Money is often a goal, but it makes for a poor story, and many games like to tell a story. Even Pirates!
has you search for kidnapped relatives.

There’s Recettear but I never finished it so I don’t know if money ends up being the end goal in the end or if you get to save your dad or something. At the start it’s all about money, though. And if you fail your loan payments, the GAME OVER picture shows you living in a cardboard box.

There’s also Donkey Kong, where the goal is to get your Bananas, the fact that you have to defeat K. Rool to do this is just incidental.

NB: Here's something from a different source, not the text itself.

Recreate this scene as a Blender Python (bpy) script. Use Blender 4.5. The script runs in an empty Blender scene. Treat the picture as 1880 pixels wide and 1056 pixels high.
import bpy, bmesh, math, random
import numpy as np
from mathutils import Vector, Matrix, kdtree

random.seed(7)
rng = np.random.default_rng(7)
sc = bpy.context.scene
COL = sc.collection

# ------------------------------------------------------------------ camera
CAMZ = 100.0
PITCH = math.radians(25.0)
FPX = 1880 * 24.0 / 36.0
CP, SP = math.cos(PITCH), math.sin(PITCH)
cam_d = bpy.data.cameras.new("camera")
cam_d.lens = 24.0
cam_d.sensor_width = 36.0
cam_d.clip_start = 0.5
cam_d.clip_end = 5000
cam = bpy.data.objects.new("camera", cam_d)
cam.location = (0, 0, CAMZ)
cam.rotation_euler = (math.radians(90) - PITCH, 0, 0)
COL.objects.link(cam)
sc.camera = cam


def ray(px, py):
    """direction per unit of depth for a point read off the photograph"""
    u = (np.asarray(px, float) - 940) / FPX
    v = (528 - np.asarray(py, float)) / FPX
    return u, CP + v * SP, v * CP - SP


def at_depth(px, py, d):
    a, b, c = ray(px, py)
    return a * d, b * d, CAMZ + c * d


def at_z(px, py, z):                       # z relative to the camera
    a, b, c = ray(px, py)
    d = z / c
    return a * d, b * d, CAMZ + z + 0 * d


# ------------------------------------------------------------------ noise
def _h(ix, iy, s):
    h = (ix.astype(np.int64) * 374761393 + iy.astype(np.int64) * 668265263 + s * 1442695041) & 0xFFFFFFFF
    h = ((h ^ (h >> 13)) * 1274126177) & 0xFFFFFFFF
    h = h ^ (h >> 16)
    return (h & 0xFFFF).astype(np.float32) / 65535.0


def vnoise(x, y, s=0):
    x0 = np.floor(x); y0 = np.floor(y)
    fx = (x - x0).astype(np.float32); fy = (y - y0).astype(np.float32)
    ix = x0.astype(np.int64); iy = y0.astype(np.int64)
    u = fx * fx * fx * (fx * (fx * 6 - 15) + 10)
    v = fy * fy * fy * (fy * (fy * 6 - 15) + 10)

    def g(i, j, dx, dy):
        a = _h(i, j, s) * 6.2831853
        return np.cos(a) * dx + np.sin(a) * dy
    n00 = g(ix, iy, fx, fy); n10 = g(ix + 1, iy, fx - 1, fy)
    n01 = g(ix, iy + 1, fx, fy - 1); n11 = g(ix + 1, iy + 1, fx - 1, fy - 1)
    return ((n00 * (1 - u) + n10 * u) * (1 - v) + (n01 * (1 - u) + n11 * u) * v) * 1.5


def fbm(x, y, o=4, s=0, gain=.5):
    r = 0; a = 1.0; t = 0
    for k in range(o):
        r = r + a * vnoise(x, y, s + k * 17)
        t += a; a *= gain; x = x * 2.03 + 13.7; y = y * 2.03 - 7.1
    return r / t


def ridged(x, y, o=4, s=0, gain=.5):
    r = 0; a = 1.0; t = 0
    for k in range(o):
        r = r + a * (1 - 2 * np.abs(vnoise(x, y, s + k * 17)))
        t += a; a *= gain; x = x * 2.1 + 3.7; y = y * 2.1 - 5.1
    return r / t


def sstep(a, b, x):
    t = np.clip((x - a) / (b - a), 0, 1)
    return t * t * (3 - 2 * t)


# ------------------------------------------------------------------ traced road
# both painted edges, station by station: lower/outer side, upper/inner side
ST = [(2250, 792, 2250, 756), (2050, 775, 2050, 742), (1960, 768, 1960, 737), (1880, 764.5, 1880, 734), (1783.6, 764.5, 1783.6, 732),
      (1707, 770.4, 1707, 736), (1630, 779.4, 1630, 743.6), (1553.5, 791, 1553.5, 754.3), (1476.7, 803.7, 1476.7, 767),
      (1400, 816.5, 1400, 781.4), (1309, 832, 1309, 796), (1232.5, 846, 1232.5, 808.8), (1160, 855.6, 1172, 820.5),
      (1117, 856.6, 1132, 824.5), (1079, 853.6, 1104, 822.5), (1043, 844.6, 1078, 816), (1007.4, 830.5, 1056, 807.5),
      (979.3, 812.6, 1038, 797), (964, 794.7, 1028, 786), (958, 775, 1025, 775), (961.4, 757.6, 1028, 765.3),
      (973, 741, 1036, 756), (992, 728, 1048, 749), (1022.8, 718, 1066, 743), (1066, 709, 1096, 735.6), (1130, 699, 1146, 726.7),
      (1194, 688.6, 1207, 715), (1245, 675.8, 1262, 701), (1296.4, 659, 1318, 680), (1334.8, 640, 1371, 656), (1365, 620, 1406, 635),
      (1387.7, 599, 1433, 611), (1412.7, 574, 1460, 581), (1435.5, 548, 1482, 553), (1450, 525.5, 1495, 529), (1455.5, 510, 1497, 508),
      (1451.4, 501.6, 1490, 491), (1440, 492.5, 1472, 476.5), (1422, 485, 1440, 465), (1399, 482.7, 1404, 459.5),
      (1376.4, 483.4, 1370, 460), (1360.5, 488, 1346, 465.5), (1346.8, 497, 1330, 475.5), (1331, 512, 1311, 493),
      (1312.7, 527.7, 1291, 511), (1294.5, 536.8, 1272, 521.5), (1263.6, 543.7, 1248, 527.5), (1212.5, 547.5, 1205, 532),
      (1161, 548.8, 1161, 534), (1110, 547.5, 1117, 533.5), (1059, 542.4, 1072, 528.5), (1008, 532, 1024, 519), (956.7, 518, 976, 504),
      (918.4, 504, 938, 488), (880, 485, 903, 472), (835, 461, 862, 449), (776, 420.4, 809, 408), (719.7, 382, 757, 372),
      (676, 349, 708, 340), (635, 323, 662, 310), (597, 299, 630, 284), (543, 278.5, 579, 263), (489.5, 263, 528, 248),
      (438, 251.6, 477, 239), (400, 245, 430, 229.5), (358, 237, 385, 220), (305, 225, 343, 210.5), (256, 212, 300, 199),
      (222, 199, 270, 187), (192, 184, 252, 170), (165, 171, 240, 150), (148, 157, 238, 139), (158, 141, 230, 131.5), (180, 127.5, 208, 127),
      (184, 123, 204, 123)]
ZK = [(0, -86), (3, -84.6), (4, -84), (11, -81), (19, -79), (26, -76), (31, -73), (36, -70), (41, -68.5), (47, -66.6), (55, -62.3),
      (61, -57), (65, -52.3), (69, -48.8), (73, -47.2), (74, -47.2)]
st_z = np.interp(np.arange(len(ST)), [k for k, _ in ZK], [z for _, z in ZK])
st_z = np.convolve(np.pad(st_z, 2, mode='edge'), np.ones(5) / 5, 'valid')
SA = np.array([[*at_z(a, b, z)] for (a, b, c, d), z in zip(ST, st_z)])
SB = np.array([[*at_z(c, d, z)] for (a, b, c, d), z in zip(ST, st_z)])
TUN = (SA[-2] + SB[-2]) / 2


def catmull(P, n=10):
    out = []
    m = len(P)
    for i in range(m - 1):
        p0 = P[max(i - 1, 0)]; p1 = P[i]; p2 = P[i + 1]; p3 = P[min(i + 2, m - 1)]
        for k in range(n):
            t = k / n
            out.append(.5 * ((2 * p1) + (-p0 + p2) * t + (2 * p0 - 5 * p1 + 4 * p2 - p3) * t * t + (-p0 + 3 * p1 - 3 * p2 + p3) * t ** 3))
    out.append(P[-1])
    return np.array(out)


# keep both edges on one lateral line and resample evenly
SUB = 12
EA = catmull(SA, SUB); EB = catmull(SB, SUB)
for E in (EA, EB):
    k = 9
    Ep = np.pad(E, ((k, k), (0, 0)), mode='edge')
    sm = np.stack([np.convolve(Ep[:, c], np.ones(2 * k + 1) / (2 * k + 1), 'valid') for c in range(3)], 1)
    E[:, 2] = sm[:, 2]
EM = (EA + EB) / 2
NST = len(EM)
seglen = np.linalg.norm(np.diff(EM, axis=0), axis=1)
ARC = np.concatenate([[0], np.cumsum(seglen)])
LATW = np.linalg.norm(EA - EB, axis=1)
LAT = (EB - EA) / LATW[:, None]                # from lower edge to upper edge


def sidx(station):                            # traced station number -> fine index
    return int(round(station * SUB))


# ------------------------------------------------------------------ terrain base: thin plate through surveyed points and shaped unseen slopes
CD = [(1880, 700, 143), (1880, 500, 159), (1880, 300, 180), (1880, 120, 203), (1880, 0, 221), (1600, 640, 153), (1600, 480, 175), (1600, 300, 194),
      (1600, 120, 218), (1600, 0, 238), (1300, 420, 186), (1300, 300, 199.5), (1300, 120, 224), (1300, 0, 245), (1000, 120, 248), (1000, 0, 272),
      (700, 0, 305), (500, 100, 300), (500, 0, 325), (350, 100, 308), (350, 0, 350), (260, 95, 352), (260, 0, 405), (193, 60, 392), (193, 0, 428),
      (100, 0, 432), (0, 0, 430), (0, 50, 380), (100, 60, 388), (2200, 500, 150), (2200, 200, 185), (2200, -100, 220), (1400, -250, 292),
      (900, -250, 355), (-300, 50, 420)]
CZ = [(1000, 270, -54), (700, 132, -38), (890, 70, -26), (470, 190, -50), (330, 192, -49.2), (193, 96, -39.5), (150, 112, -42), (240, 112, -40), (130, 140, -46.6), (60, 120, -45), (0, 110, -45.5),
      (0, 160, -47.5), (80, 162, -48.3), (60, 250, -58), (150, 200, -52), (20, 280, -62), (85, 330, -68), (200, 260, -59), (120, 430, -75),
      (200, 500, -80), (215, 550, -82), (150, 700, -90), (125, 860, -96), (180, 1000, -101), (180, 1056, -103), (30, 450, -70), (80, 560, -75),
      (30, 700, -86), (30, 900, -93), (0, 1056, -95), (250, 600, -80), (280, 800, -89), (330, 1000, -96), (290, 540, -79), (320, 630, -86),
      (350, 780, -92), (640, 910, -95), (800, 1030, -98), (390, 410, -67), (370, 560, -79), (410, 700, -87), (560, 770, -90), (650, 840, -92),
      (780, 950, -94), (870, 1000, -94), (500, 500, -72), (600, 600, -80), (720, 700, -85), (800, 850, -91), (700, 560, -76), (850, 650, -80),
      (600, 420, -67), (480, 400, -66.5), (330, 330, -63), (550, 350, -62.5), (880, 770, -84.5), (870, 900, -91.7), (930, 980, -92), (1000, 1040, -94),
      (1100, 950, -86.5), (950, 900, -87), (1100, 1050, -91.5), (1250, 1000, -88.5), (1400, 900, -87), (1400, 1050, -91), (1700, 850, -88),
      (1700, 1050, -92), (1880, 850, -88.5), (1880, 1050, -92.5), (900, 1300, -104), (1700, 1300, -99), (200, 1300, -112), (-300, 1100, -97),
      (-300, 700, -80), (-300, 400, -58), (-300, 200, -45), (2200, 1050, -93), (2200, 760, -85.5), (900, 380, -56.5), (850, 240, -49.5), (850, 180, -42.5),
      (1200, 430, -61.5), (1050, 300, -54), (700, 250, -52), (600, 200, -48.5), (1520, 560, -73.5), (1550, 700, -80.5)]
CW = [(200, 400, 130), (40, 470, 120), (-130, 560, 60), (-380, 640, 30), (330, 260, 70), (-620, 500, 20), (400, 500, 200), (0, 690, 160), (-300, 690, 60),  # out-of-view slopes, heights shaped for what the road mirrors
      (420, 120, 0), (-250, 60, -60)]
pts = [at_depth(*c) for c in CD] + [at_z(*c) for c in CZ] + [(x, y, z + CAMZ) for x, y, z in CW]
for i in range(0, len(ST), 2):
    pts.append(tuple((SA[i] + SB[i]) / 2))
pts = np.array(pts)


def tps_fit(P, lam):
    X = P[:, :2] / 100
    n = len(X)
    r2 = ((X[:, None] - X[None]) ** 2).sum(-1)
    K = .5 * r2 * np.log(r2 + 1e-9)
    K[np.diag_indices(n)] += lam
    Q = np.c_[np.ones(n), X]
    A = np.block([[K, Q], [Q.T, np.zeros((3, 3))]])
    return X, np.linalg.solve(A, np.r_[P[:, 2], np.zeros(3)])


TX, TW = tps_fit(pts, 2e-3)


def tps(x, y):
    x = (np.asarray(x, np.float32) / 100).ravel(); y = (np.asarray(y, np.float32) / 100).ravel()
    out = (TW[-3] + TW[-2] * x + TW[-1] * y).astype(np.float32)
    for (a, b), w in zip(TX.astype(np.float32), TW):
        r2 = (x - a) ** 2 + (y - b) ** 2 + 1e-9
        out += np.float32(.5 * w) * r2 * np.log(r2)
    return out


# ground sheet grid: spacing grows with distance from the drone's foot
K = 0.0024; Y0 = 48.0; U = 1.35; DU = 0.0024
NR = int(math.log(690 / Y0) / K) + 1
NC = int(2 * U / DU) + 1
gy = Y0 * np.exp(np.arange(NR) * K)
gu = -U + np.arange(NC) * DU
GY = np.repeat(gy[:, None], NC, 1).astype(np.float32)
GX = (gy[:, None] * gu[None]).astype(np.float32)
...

Kirby also tends to have the plot “somebody took your cake, you liked that cake. Go get your cake back.” The fact that you tend to eventually end up fighting Nyalarthotep’s kid is mostly a fluke.

I disagree that it doesn’t often happen, just not as often as real life.
I don’t think money is what the OP was driving at, more the greed angle rather than the saving the X/being a hero angle.

The answer of course is that many games do use the greed angle, to a greater or lesser extent, many already mentioned in this thread.

An example would be the Tropico series - the ‘mission’ goals tend to be improve things for the people of your island, but the metric that gets carried over from mission to mission throughout the campaign is how much money you managed to embezzle to your swiss bank account.

Any number of buisness management simulations follow a get more money ethic - I can see the argument about you only want more money to expand your company - but you could argue the only reason to expand the company is to get more money. Objectives are often just tests of how quickly you can get money.

Finally, I know its already mentioned but recettear is pretty explicit. Its catchphrase is even “Capitalism, Ho!”

That is flat wrong. Neither Recette nor tear actually cares about getting lots of money. It’s just that Recette needs it to keep her house (as her flaky father ran off to chase insane schemes). If Recette has a positive motivation, it’s to make friends; if tear has one, it’s because she has an older-sister-ish view of Recette.